Avowed enthusiasts of my column (of which I am sure, Dean Brodhead, you are one) have previously read my esteemed opinion about Yale’s “advising” system. For everyone else, I will reiterate that it does not exist. Sending students wandering across campus asking random professors to sign their schedules does not constitute a system of academic guidance.

Any school that has the means to purchase a two-story-high inflatable bulldog can certainly afford to pay the salary of someone who can tell me what courses I’m supposed to be enrolled in and how many group III’s I need.
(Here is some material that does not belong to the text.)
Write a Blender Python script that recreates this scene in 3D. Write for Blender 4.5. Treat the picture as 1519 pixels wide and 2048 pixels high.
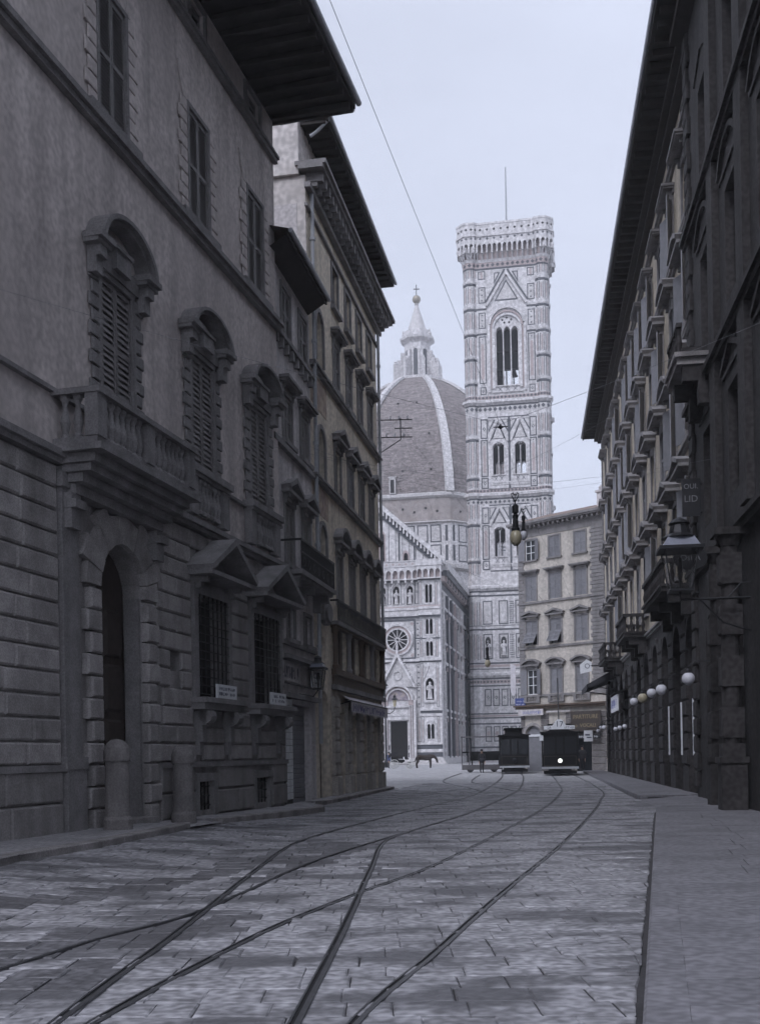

Create Grading Consistency

My GPA is well-acquainted with group IV professors’ love for bell curves. Yale absorbed Sheffield Scientific School long ago, but for all the grading inconsistencies between science and humanities courses, they might as well still be two separate institutions. My first instinct is to demand an end to the grade inflation rampant in the humanities.

When Harvey Mansfield, a professor of government at Harvard, made the same suggestion, undergraduates barely took the time to loosen their bow ties before they burned him in effigy. My dear parents were looking forward to my graduation this May, so I will offer a temporary solution: recurve grading in the science departments to match those of humanities courses. (And to my Group IV professors, I say weed-out, schmeed-out. If you want to give out those C’s and D’s, you will have to convert those folks in LC and WLH to your evil ways.)

P.S. One more thought about my Yale education: can I have a fifth year?

Sarah Merriman is a senior in Pierson College. Her columns appear on alternate Thursdays.